The frescoes on the walls of buildings at Pompeii, Herculaneum and Stabiae have been divided into four chronological styles, called “Pompeian Styles” because the classifications were made at Pompeii. The four types are as follows:

First Pompeian Style, 4th century B.C. to c. 80 B.C.

Characterized by walls decorated with imitation slabs of colored marble. Sometimes the “joins” are represented in raised and molded stucco. Gradually, simple ornamental details were added, such as cornices and garlands, and sometimes figures were even represented. The origins of the first style are uncertain, but the “masonry” technique was used in Greece by the end of the fourth century B.C. and it was common in the houses of Campanian merchants on the island of Delos in the second century B.C.

Second Style, c. 80 B.C. to c. 20 B.C.

Like a stage set, simulates three-dimensional architecture by showing colonnades with broken pediments (usually a central aedicule, or shrine, with flanking wings) in a receding space of gardens and shrines.

Third Style, c. 30 B.C. to c. 60 A.D.

Illusionism is rejected in favor of flat patterns. The columnar motifs are gradually reduced to spindly reed-like columns or linear borders framing monochromatic panels, usually retaining the Second Style rhythm of a central panel with two lateral panels. A large painting from mythology usually dominates the central panel; the side panels often have small isolated flying figures on a monochromatic background.

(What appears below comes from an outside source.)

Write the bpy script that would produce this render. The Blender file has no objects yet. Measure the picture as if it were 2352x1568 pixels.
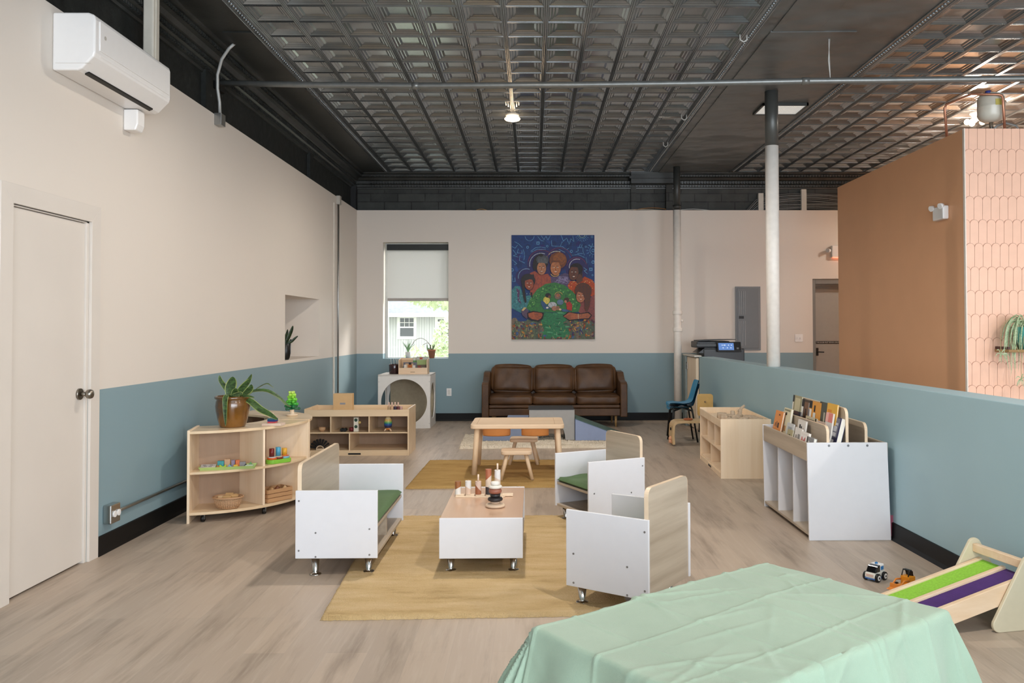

Fourth Style, c. 60 to 79 A.D.

Some illusionism is reintroduced, with depictions of reed-column architecture or candelabras. The monochromatic panels often have either an isolated figure or a small scene, framed like a painting, in the center. In the simplest version of the style (often just linear motifs on a white ground), the walls are reduced to linear patterns of alternating wide and narrow panels.—T.N.H.